04-06-2010, 06:17 PM
Quote:He added that IF the future did not happen then how come there are those who can predict the future like Nostradamus.Yeah, I agree with Jester on Nostradamus. It's not like he said, "London will be devastated by a tidal wave on July 12, 2012." Prophecy, when given cryptically, and couched in vagueness is not much use if you need to fit it to past events.
But, I believe the topic deserves objective open minded skepticism.
A fairly schientific approach was done by an aeronautical engineer, "An Experiment with Time" by J. W. Dunne. He was obsessed with trying to understand his own prescient dreams, and the nature of time itself. Based on his careful observations, he constructed a view of the universe where in our unconsciousness we experience time as a jumble of past, present and future combined. He is not the only person in history to arrive at this conclusion, as it fits with the Mayan, Aboriginal Australian, and even St. Thomas Aquinas.
Hence, again, my interest in scientific quantum processes related to human consciousness.
Again, we are back to consciousness, and our waking experience being bound into our reality of 3 physical dimensions and moving linearly forward in a time dimension, as Pete described, at a rate of 1 second per second. But, we know by the work of mathematicians and physicists (e.g. Einstein, Hawking, et. al.) that time is not a steady stream, and that both space and time are greatly perturbed by the existence of matter itself. In a nutshell, I view time as a human construct that helps us explain our reality. Consider that at the moment of the big bang, the universe as we know it (both space and time) began.
Or, as Crusader mentioned, perception is anchored to our experience of reality, but we might hypothesize an observer who exists in a different frame of reference with more dimensions of space-time, who would view us as we view a painting on a canvas, or perhaps as a single photon flashing into existence for just a moment (welcome to Who-ville). We can describe that as multiple universes, or dimensions beyond our perceptions, but this enters the realm of untestable metaphysical speculation.

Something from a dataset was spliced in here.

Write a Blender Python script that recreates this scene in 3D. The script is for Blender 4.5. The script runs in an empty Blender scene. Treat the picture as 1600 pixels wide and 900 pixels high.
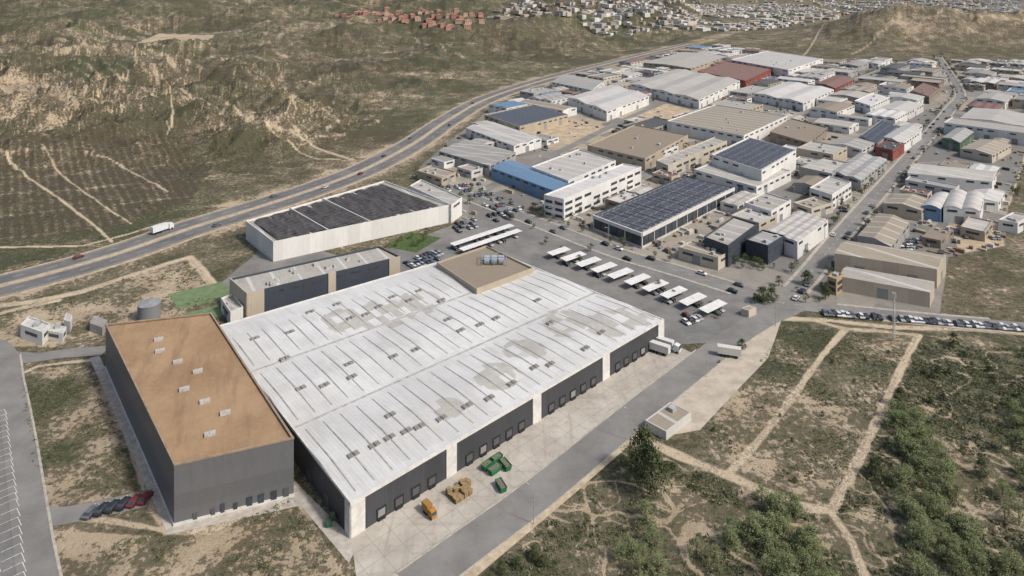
import bpy, math, random
import numpy as np
from mathutils import Vector
random.seed(7); rng=np.random.default_rng(7)
# ---------------------------------------------------------------- survey: photo measurement -> metres on the ground
H=130.; F=1050.; YH=-40.
def P(u,v,z=0.):
    k=(H-z)/(v-YH); return ((u-800)*k, F*k)
def PP(l,z=0.): return [P(u,v,z) for u,v in l]
SC=bpy.context.scene; COL=SC.collection
# ---------------------------------------------------------------- noise
def _h(x,y,s):
    n=(x.astype(np.int64)*374761393+y.astype(np.int64)*668265263+s*974634777)&0xffffffff
    n=((n^(n>>13))*1274126177)&0xffffffff
    n=n^(n>>16); return (n&0xffffff)/float(0xffffff)
def vn(x,y,s=0):
    x=np.asarray(x,float); y=np.asarray(y,float)
    xi=np.floor(x); yi=np.floor(y); fx=x-xi; fy=y-yi
    fx=fx*fx*(3-2*fx); fy=fy*fy*(3-2*fy)
    a=_h(xi,yi,s);b=_h(xi+1,yi,s);c=_h(xi,yi+1,s);d=_h(xi+1,yi+1,s)
    return (a*(1-fx)+b*fx)*(1-fy)+(c*(1-fx)+d*fx)*fy
def fbm(x,y,s=0,o=5,g=.5):
    r=0;a=1;t=0
    for i in range(o):
        r=r+a*vn(x*2**i+i*17.3,y*2**i-i*9.1,s+i); t+=a; a*=g
    return r/t
def ridge(x,y,s=0,o=5):
    r=0;a=1;t=0
    for i in range(o):
        n=1-np.abs(2*vn(x*2**i+i*7.3,y*2**i-i*3.1,s+i)-1); r=r+a*n*n; t+=a; a*=.5
    return r/t
def sstep(a,b,x):
    t=np.clip((x-a)/(b-a),0,1); return t*t*(3-2*t)
def inpoly(x,y,poly):
    x=np.asarray(x,float);y=np.asarray(y,float); r=np.zeros(x.shape,bool); n=len(poly)
    for i in range(n):
        x1,y1=poly[i];x2,y2=poly[(i+1)%n]
        if y1==y2: continue
        c=((y1>y)!=(y2>y)); xx=(x2-x1)*(y-y1)/(y2-y1)+x1
        r^=c&(x<xx)
    return r
def dpoly(x,y,pl):
    d=np.full(np.shape(x),1e9)
    for i in range(len(pl)-1):
        x1,y1=pl[i];x2,y2=pl[i+1]; dx=x2-x1;dy=y2-y1;L=dx*dx+dy*dy+1e-9
        t=np.clip(((x-x1)*dx+(y-y1)*dy)/L,0,1)
        d=np.minimum(d,np.hypot(x-x1-t*dx,y-y1-t*dy))
    return d
def smooth(pl,step=8.):
    pl=[Vector(p) for p in pl]; out=[]
    q=[2*pl[0]-pl[1]]+pl+[2*pl[-1]-pl[-2]]
    for i in range(1,len(q)-2):
        a,b,c,d=q[i-1:i+3]; n=max(1,int((c-b).length/step))
        for k in range(n):
            t=k/n
            out.append(tuple(.5*((2*b)+(c-a)*t+(2*a-5*b+4*c-d)*t*t+(3*b-a-3*c+d)*t**3)))
    out.append(tuple(pl[-1])); return out
# ---------------------------------------------------------------- plan of roads
HW=smooth(PP([(-160,484),(-60,462),(0,447),(100,421),(200,391),(300,356),(400,325),(500,292),(580,260),(650,222),(700,188),(760,155),(840,128),(920,107),(1000,87),(1080,68),(1150,50)]))
R_SE=smooth(PP([(1232,482),(1190,500),(1135,535),(1080,578),(1020,625),(960,674),(890,732),(808,797),(735,850),(640,920)]))
R_MAIN=smooth(PP([(650,272),(735,308),(850,352),(960,394),(1060,424),(1150,452),(1230,476)]))
R_EAST=smooth(PP([(1210,472),(1270,480),(1360,490),(1480,502),(1640,515)]))
R_UP=smooth(PP([(1222,476),(1262,432),(1300,385),(1345,332),(1400,270),(1448,215),(1485,170),(1500,145),(1478,108),(1462,82)]))
R_X1=smooth(PP([(1010,262),(1075,274),(1180,300),(1262,322),(1345,332)]))
R_X2=smooth(PP([(1080,155),(1160,168),(1300,192),(1448,215)]))
R_Y1=smooth(PP([(850,352),(930,310),(1020,268),(1130,214),(1240,166),(1330,128),(1420,96)]))
R_Y2=smooth(PP([(735,308),(800,275),(905,222),(1000,176),(1090,140)]))
R_X3=smooth(PP([(1400,270),(1480,252),(1570,262),(1640,270)]))
R_X4=smooth(PP([(905,222),(1000,236),(1130,214)]))
R_W=smooth(PP([(-80,520),(0,545),(14,600),(28,680),(40,770),(52,860),(70,960)]))
R_W2=smooth(PP([(4,556),(50,560),(105,552),(165,548)]))
R_W3=smooth(PP([(52,806),(90,808),(135,800),(235,778)]))
STREETS=[(R_SE,9.5),(R_MAIN,9.5),(R_EAST,8),(R_UP,8),(R_X1,7),(R_X2,7),(R_Y1,8),(R_Y2,7),(R_X3,6),(R_X4,6),(R_W,7),(R_W2,6),(R_W3,6)]
ESTATE=PP([(655,262),(700,222),(760,176),(850,135),(930,112),(1000,95),(1090,76),(1180,78),(1260,98),(1420,96),(1760,100),(1760,218),(1604,230),(1575,322),(1570,385),(1482,402),(1468,492),(1280,484),(1226,470),(1000,400),(800,338),(722,346),(655,300)])
LEFTZ=HW+[(1500,6000),(0,12000),(-9000,12000),(-9000,200),(-400,200)]
BR=PP([(640,920),(985,676),(1040,706),(1135,748),(1300,808),(1436,524),(1700,536),(1700,1300),(600,1300)])
FIELD=PP([(1070,690),(1215,500),(1436,520),(1300,800)])
HILLC=(760,1290)
PLAT=PP([(205,74),(250,56),(336,58),(318,74)])
PLATC=(sum(p[0] for p in PLAT)/4,sum(p[1] for p in PLAT)/4)
AGRI=PP([(-60,252),(0,246),(120,222),(240,226),(330,262),(300,312),(165,356),(0,382),(-60,392)])
AGC=P(120,300)
def lmask(x,y):
    k=np.exp(-((x+480)/240)**2-((y-640)/260)**2)+.8*np.exp(-((x+700)/300)**2-((y-1150)/330)**2)+.7*np.exp(-((x+190)/70)**2-((y-565)/90)**2)
    return np.clip(k,0,1)
def height(x,y):
    x=np.asarray(x,float);y=np.asarray(y,float)
    D=dpoly(x,y,HW[::3]+[(1500,6000)]); ins=inpoly(x,y,LEFTZ)
    m=np.where(ins,sstep(20,120,D),0)
    k=lmask(x,y)
    wx=x+34*fbm(x/60,y/60,301,3);wy=y+34*fbm(x/60,y/60,311,3)
    ag=np.exp(-(((x-AGC[0])/110)**2+((y-AGC[1])/75)**2)**2)
    z=m*((12+28*k)*(ridge(wx/120,wy/95,3,6)-.36)+(7+19*k)*(ridge(wx/40,wy/30,53,5)-.4))*(1-.85*ag)
    z=z+m*sstep(600,2200,y)*130*(fbm(x/600,y/420,11,4)-.42)+m*sstep(700,1300,y)*56*(ridge(wx/240,wy/170,71,6)-.4)
    pm=np.exp(-((x-PLATC[0])/130)**4-((y-PLATC[1])/190)**4); z=z*(1-pm)+4*pm
    dx=x-HILLC[0]; sx=np.where(dx<0,170,480)
    rd=ridge(wx/150,wy/120,9,6)
    hh=np.exp(-(dx/sx)**2)*np.exp(-((y-HILLC[1])/180)**2)*sstep(1040,1240,y)
    z=z+hh*(54+40*(rd-.42)+16*(ridge(wx/45,wy/36,19,5)-.4))
    z=z+(~ins)*sstep(1050,1500,y)*sstep(500,900,x)*14*(ridge(wx/200,wy/140,29,5)-.25)
    far=sstep(3000,5200,y)
    z=z+far*130*fbm(x/1500,y/1200,21,4)
    return z
def hz(x,y): return float(height(np.array([x]),np.array([y]))[0])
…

A last comment on travel though time other than (forwards at 1 second per second); We know that the closer you are to a large mass (gravitational time dilation) slows time, and the faster you move in relation to the origin (special relativistic time dilation) slows time. In other words, if you theoretically blasted off earth toward a fairly massless area of space and accelerated to near light speed for a year, then returned to earth two years later, the time difference would be that two years passed for the spacecraft, but 20 years have passed on Earth. Now, you, would be the younger brother.